"""

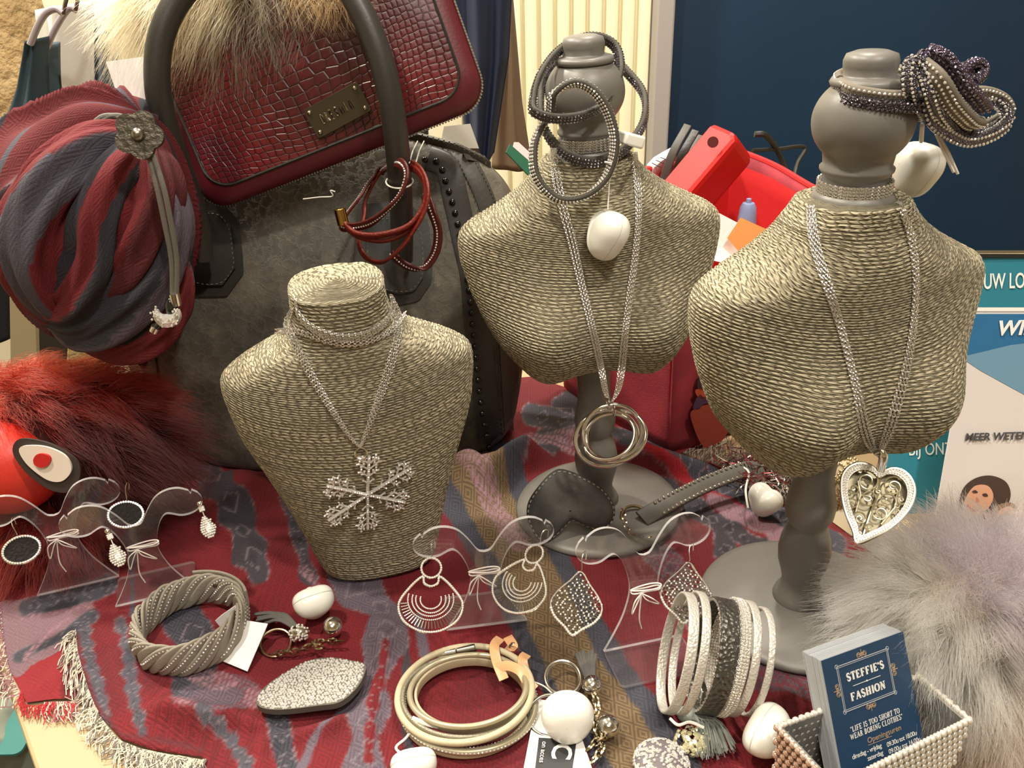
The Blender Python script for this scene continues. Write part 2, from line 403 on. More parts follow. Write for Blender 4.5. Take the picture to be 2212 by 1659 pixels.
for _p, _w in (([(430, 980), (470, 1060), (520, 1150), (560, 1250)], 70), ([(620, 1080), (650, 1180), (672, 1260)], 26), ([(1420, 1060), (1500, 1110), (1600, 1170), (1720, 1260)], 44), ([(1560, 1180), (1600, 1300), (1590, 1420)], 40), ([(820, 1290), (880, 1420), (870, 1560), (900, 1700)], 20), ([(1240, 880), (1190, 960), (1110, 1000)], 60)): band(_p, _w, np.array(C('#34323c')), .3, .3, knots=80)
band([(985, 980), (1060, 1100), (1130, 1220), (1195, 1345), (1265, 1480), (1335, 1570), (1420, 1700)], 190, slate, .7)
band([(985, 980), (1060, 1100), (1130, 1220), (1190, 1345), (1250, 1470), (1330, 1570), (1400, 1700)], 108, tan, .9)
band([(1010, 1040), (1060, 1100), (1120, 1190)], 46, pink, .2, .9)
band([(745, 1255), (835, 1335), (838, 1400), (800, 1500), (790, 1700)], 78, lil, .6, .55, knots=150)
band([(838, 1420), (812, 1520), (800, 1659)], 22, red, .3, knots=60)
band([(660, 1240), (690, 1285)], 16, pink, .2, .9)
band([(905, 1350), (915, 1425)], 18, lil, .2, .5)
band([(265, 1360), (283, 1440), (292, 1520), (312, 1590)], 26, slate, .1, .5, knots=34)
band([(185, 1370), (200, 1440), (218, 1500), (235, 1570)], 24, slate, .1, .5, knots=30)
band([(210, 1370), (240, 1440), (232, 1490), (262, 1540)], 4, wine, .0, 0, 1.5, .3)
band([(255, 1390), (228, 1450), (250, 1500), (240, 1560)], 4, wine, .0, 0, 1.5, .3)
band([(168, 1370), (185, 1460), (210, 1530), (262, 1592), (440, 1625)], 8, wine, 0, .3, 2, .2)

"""

Task instructions> Reproduce each line exactly, please, except for any pictures.

Answer>
The Blender Python script for this scene continues. Write part 2, from line 403 on. More parts follow. Write for Blender 4.5. Take the picture to be 2212 by 1659 pixels.
for _p, _w in (([(430, 980), (470, 1060), (520, 1150), (560, 1250)], 70), ([(620, 1080), (650, 1180), (672, 1260)], 26), ([(1420, 1060), (1500, 1110), (1600, 1170), (1720, 1260)], 44), ([(1560, 1180), (1600, 1300), (1590, 1420)], 40), ([(820, 1290), (880, 1420), (870, 1560), (900, 1700)], 20), ([(1240, 880), (1190, 960), (1110, 1000)], 60)): band(_p, _w, np.array(C('#34323c')), .3, .3, knots=80)
band([(985, 980), (1060, 1100), (1130, 1220), (1195, 1345), (1265, 1480), (1335, 1570), (1420, 1700)], 190, slate, .7)
band([(985, 980), (1060, 1100), (1130, 1220), (1190, 1345), (1250, 1470), (1330, 1570), (1400, 1700)], 108, tan, .9)
band([(1010, 1040), (1060, 1100), (1120, 1190)], 46, pink, .2, .9)
band([(745, 1255), (835, 1335), (838, 1400), (800, 1500), (790, 1700)], 78, lil, .6, .55, knots=150)
band([(838, 1420), (812, 1520), (800, 1659)], 22, red, .3, knots=60)
band([(660, 1240), (690, 1285)], 16, pink, .2, .9)
band([(905, 1350), (915, 1425)], 18, lil, .2, .5)
band([(265, 1360), (283, 1440), (292, 1520), (312, 1590)], 26, slate, .1, .5, knots=34)
band([(185, 1370), (200, 1440), (218, 1500), (235, 1570)], 24, slate, .1, .5, knots=30)
band([(210, 1370), (240, 1440), (232, 1490), (262, 1540)], 4, wine, .0, 0, 1.5, .3)
band([(255, 1390), (228, 1450), (250, 1500), (240, 1560)], 4, wine, .0, 0, 1.5, .3)
band([(168, 1370), (185, 1460), (210, 1530), (262, 1592), (440, 1625)], 8, wine, 0, .3, 2, .2)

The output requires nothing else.